Employability – The module provides students with comprehensive, up-to-date knowledge and experience within the Biorefinery field. The module also provides students with first-hand experience with problem-solving in the Spreadsheet environment. The experience gained from this module is deeply valuable for someone looking to move into a sustainability-related role, especially those looking to conduct alternative process system design for a career.

Digital Capabilities – This module provides students with first-hand experience with a leading biorefinery resource: DOI: 9781118698129. The experience gained with this module is transferrable to process designs and sustainability evaluations. Moreover, the calculations can be conducted on spreadsheets. This develops skills in formula application and this experience is valuable for other aspects of work and life, not just within Biorefineries. Moreover, the module requires students to produce computer-aided process engineering and report, which helps develop digital capabilities.

Sustainability – This learning will take place through gaining first-hand experience in conceptual alternative process design and evaluations for sustainability. Students primarily learn about the benefits that a certain biomass-based product or process may have. Students will also learn about the impact a product or process may have on society or the economy.

Resourcefulness and Resilience – The module requires students to develop independence and proactivity skills throughout.

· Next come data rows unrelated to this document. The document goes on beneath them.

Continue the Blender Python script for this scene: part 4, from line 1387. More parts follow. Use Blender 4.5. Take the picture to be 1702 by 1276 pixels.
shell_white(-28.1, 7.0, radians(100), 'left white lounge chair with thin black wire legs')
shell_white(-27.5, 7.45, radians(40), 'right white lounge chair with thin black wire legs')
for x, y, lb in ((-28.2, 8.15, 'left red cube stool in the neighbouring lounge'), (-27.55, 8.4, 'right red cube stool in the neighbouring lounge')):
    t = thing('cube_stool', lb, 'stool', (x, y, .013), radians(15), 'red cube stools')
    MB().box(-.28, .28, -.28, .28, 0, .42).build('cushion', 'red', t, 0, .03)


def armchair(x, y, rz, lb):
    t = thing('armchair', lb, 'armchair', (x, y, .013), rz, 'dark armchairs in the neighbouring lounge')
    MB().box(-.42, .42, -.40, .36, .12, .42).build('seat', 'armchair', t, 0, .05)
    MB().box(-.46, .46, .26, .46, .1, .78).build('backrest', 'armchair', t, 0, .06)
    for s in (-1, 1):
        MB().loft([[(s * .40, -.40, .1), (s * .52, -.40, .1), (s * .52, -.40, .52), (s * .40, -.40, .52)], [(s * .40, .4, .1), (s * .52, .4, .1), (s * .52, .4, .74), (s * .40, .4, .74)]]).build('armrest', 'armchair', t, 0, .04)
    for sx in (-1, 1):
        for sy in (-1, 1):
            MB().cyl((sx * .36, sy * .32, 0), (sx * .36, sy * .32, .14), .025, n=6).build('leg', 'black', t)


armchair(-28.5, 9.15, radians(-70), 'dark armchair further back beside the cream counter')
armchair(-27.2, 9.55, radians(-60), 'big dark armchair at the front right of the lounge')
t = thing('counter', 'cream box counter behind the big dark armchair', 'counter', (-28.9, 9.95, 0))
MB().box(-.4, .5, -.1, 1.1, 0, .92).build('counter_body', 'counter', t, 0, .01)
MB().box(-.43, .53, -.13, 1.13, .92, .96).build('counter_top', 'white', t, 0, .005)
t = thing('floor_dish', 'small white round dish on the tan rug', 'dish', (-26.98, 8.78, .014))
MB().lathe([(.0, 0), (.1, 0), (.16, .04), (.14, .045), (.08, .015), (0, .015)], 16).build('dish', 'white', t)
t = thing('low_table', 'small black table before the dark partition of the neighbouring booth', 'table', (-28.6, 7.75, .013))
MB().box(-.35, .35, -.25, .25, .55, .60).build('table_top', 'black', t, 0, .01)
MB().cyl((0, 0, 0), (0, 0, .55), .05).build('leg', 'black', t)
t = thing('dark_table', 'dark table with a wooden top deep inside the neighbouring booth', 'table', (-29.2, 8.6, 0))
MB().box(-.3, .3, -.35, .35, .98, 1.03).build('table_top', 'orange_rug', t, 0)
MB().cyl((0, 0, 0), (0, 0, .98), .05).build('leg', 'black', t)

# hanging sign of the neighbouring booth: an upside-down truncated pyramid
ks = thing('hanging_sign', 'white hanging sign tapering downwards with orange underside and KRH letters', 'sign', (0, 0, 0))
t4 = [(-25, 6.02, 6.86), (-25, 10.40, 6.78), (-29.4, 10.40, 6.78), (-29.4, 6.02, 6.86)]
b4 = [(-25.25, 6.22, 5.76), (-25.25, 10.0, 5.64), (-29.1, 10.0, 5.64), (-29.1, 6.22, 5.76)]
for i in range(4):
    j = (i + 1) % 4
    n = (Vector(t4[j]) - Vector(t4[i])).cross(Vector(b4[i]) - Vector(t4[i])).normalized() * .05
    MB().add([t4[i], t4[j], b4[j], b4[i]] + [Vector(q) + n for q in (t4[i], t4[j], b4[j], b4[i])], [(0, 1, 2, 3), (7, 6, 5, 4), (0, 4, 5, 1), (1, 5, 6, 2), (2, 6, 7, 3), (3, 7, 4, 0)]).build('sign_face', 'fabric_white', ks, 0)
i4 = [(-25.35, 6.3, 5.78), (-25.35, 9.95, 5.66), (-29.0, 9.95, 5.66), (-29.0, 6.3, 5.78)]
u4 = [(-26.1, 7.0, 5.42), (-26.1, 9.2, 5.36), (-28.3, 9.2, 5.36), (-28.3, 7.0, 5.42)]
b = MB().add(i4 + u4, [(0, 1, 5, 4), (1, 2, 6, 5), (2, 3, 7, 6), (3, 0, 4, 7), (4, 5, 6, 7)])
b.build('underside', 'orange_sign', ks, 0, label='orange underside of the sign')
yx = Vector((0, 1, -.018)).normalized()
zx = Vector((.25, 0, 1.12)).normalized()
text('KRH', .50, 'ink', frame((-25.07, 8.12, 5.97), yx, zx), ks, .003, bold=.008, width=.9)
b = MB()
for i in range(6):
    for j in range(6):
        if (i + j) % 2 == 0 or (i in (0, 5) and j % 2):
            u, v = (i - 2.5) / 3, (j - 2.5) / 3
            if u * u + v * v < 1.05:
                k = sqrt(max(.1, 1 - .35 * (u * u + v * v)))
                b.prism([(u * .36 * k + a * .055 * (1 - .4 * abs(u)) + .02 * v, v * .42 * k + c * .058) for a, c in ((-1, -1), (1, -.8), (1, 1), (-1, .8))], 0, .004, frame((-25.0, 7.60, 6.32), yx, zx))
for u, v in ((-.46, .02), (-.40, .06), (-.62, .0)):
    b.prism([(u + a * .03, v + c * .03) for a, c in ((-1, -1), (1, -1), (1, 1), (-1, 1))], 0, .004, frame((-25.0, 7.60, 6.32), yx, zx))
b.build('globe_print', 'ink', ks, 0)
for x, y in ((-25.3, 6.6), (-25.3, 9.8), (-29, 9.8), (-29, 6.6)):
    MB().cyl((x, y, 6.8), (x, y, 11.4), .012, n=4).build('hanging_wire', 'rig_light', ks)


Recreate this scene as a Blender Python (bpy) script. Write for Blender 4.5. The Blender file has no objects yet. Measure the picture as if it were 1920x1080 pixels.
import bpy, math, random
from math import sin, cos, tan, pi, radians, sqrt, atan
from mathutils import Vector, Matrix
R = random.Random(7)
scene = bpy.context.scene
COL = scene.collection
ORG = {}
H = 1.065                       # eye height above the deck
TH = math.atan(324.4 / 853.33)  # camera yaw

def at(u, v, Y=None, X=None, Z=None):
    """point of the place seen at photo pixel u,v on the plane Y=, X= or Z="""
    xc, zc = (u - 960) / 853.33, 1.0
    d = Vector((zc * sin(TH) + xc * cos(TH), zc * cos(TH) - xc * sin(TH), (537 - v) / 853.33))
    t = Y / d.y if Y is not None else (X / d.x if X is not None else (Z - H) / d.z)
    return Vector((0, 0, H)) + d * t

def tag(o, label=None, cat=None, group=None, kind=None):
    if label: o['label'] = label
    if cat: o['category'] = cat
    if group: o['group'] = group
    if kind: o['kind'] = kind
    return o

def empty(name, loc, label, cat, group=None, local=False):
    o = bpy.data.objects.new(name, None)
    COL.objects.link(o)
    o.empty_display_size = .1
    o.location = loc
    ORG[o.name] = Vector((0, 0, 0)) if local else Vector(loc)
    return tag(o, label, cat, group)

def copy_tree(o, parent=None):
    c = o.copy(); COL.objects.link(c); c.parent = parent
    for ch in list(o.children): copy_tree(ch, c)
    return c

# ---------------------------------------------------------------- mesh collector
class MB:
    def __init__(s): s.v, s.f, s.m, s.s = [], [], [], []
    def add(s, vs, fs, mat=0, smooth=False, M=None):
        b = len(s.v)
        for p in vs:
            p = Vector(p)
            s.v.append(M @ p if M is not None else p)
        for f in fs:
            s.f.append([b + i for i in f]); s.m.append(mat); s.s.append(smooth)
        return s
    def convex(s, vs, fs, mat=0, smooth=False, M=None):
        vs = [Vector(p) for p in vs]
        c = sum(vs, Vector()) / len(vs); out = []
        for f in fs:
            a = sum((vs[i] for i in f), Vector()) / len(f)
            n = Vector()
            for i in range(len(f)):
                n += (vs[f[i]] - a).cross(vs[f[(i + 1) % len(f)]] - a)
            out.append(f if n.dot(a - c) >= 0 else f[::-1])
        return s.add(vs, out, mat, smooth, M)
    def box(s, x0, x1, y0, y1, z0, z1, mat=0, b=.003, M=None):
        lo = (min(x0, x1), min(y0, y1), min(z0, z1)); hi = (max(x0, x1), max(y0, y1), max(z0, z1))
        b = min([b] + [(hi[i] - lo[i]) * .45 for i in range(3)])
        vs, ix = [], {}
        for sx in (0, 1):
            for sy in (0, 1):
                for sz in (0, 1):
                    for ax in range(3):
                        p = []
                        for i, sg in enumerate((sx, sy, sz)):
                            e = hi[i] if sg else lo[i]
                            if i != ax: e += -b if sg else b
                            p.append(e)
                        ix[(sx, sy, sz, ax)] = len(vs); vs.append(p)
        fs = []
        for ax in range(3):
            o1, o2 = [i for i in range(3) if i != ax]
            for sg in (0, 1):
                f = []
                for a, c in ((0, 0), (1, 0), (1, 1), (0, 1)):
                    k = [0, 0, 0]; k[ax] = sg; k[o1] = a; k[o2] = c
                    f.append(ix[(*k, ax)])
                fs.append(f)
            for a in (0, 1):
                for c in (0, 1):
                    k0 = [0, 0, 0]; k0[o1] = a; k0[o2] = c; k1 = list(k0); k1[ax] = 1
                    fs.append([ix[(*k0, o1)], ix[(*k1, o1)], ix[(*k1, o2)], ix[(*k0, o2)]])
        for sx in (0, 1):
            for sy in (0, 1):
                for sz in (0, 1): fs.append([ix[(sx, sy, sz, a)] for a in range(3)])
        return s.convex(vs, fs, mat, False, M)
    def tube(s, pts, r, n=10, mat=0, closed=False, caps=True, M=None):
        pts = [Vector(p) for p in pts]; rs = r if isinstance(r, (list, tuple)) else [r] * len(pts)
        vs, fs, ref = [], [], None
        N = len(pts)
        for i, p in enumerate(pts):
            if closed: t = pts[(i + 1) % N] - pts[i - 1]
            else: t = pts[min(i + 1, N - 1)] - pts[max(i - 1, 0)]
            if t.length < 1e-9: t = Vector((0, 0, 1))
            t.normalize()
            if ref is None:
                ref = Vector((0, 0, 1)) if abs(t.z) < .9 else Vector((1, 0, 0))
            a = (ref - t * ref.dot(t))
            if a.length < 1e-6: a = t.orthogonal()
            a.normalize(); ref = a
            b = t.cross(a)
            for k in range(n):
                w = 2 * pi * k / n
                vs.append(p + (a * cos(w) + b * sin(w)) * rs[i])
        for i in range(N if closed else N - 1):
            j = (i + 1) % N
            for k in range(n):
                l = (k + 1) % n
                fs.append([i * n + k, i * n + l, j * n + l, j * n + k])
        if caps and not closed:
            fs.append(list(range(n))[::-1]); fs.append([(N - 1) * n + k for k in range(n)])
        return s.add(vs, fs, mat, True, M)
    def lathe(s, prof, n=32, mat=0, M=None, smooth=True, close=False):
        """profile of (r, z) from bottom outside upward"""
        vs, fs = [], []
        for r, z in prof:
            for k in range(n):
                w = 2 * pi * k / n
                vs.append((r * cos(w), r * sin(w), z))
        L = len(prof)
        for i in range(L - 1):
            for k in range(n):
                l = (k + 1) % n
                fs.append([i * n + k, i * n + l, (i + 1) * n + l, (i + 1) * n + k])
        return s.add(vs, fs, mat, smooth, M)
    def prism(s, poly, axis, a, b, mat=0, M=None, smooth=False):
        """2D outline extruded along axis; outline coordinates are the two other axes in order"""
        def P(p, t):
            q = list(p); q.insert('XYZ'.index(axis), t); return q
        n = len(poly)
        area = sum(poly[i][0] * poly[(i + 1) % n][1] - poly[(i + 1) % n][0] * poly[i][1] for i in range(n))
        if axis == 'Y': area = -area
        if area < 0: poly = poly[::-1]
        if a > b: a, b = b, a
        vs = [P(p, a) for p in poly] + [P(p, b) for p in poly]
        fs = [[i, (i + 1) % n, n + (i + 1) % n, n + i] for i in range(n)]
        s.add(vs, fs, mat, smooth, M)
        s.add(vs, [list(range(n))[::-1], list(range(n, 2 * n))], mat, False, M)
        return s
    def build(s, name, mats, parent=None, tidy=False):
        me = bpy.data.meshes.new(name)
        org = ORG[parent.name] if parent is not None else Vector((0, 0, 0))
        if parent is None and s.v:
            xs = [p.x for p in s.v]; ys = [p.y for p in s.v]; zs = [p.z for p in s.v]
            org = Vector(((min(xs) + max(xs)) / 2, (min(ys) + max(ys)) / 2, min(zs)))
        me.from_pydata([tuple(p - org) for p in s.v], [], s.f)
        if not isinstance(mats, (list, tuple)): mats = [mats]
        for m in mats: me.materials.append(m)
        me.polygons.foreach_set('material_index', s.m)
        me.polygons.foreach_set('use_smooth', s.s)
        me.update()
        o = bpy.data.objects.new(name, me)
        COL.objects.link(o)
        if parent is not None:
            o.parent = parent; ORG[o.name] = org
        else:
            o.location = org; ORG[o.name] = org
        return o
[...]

It requires students to conduct their research and develop their perseverance skills. During the module, students will need to apply agility, self-awareness and teamwork skills to complete the summative and formative assessments. Finally, the summative assessment requires students to develop their proactivity and independence skills.

Global and Cultural Capabilities – This module helps build global and cultural capabilities through the Coursework that requires the appreciation of global and cultural contexts, opportunities and constraints.

Please note that the information detailed within this record is accurate at the time of publishing and may be subject to change. This record contains information for the most up to date version of the programme / module for the 2023/4 academic year.